### WHAT THIS TASK INVOLVES:
Repeat exactly what appears from the opening line of the listing to the line with "from mathutils import Vector, Matrix, noise", inclusive.

····················

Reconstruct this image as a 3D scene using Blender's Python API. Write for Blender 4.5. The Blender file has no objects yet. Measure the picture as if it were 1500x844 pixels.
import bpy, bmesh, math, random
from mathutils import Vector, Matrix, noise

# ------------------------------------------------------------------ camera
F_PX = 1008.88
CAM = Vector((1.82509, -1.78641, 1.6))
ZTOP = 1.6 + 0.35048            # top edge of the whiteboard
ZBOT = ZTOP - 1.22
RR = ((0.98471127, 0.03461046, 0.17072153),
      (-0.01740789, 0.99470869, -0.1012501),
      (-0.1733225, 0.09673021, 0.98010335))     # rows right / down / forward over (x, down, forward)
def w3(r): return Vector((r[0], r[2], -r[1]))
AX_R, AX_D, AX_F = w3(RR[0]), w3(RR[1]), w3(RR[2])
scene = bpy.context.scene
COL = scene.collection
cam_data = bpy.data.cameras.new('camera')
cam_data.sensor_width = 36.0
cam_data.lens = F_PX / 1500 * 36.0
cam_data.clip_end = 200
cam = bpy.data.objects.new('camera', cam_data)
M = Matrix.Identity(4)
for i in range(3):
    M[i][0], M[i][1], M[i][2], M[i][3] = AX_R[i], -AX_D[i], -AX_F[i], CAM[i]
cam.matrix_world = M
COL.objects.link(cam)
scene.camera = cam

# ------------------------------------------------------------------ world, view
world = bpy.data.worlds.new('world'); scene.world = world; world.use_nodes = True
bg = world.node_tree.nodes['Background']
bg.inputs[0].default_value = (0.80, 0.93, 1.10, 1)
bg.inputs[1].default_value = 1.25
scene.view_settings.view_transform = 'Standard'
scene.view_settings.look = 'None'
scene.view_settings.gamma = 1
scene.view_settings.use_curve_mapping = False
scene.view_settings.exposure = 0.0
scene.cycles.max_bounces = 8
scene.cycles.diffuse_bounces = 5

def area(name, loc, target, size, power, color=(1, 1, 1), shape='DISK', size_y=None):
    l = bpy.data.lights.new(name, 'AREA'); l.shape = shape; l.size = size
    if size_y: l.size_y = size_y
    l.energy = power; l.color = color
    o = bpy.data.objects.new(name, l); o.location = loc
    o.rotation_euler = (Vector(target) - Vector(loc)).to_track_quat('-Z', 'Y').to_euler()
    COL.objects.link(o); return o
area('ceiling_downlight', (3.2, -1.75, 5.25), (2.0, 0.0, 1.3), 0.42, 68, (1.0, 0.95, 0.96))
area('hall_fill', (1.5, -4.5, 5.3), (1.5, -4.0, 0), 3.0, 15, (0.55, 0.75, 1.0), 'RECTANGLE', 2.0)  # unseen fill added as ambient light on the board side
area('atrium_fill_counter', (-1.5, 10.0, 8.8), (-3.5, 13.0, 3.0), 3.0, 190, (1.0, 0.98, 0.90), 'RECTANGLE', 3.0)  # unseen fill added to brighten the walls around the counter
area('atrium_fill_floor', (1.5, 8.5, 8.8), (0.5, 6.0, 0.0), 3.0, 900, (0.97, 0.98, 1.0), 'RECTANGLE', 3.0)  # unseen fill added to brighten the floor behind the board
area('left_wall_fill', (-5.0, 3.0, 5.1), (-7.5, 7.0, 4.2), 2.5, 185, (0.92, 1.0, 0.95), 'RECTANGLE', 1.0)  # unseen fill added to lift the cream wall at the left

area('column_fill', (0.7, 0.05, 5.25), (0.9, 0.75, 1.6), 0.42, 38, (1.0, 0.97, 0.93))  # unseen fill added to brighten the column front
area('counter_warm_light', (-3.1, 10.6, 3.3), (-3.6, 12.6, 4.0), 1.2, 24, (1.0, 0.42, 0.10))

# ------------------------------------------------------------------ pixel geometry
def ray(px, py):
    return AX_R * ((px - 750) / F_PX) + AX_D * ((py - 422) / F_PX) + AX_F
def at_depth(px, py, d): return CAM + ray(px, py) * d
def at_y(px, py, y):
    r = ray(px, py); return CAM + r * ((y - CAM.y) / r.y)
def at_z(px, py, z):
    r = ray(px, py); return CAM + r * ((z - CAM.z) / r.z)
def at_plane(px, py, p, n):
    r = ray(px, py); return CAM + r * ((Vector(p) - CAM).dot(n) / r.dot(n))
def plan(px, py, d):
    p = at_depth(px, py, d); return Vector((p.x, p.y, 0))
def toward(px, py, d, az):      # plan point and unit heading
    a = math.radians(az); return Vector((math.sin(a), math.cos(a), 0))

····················

### FINISHED TASK:
Reconstruct this image as a 3D scene using Blender's Python API. Write for Blender 4.5. The Blender file has no objects yet. Measure the picture as if it were 1500x844 pixels.
import bpy, bmesh, math, random
from mathutils import Vector, Matrix, noise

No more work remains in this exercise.